Why I Oppose the 'Nuclear Option'

Why I Oppose the 'Nuclear Option'

Christopher Ruddy By Thursday, 06 April 2017 08:52 AM Current | Bio | Archive

Senator John McCain is a lonely voice of dissent among his Republican colleagues as they move shortly to break Senate tradition and confirm Neil Gorsuch to the high court. 

The wise McCain grasps the dangers inherent in such a decision. If Senate Republicans do press the nuclear option button, they need to remember that radiation spreads to unforeseen places.

No matter how much Senate Republicans feel justified in overriding the filibuster to confirm Neil Gorsuch to the Supreme Court, it would be a grievous and unprecedented mistake to do so – and one that will undermine President Trump's legislative agenda.

Senate Majority Leader Mitch McConnell has been promising President Trump's nominee will be confirmed this week. However, a Democratic minority will likely block the chamber from breaking cloture and ending debate.

When that happens, Republicans will trigger the "nuclear option" – breaking rules that require a two-thirds vote to change chamber rules. This, in turn, will allow a simple majority to confirm Judge Gorsuch.

A confirmation under these circumstance will be a pyrrhic victory as it  further ices a deeply polarized Washington. The move could kill any chance for bipartisan support on the President's tax reform and infrastructure legislation.

Republicans are certainly justified in considering the nuclear option. In 2013, Democrats under Majority Leader Harry Reid, facing Republican Senate intransigence on President's Obama's nominees for the executive branch and the judiciary, triggered the nuclear option. The move confirmed most presidential nominees for the executive branch and judiciary with some exceptions, including the Supreme Court.

Today, it would be difficult to find a leading Democrat who thinks the 2013 nuclear decision was a wise decision, however justified this decision may have seemed.

Sen. Chuck Schumer has said as much, noting recently that he argued unsuccessfully against the Democrat's decision.

Nobody can turn back the clock. But Republicans would be wise not to make the same mistake. Instead, both sides should take steps to build a bipartisan consensus for future legislation the country desperately needs.

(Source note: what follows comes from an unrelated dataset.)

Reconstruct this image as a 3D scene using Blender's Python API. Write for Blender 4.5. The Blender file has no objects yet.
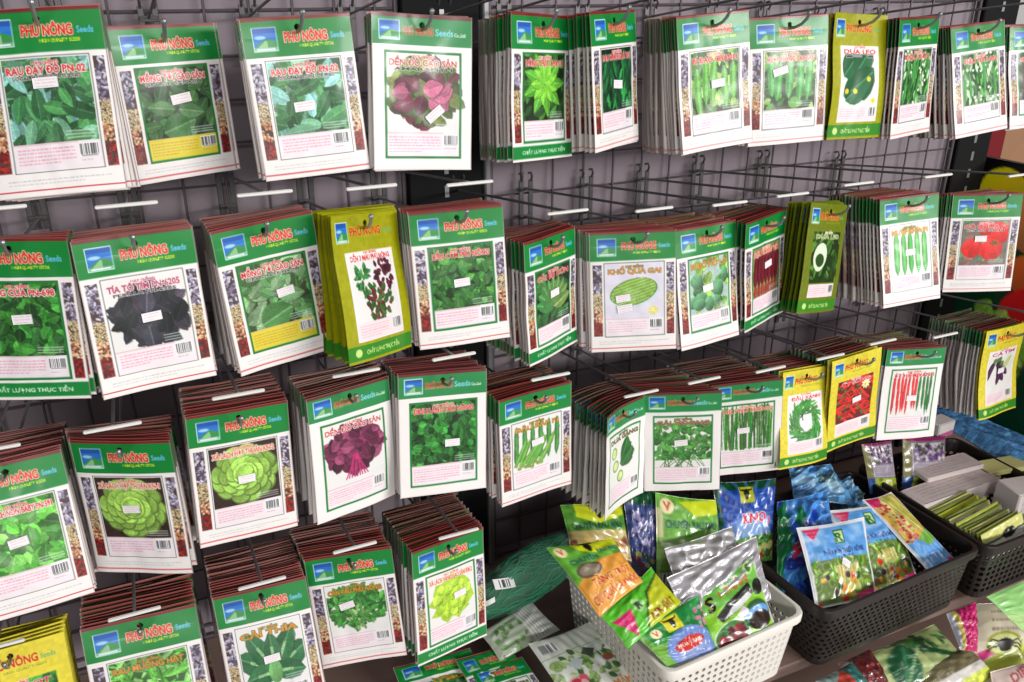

After the House's failure to pass a comprehensive healthcare bill, President Trump said he would be "totally open" to Democratic support for a future bill. "And I think that's going to happen," he added.

With the healthcare bill, the Freedom Caucus, a small group of House Republicans, believed they alone could dictate final terms. The President is a savvy negotiator. He understands that minor players shouldn't have such power. The Freedom Caucus will not and should not hold his agenda hostage again.

The president has ambitious plans with tax reform, infrastructure and a vision to rebuild America's military might. He intuitively knows Democratic support is positive and crucial.

Time and again throughout his career I have seen Donald Trump bring parties and people together, even if they were diametrically opposed to each other. 

Clearly, President Trump inherited a broken political system. Republicans point to President Obama's decision to keep them out of the drafting of the 2009 stimulus and 2010 Obamacare bills. Democrats blame the GOP's tea party faction for the logjam.

Pres. Trump has a remarkable opportunity to end the finger pointing by using the Gorsuch vote to seize the political center and become the master of Congress.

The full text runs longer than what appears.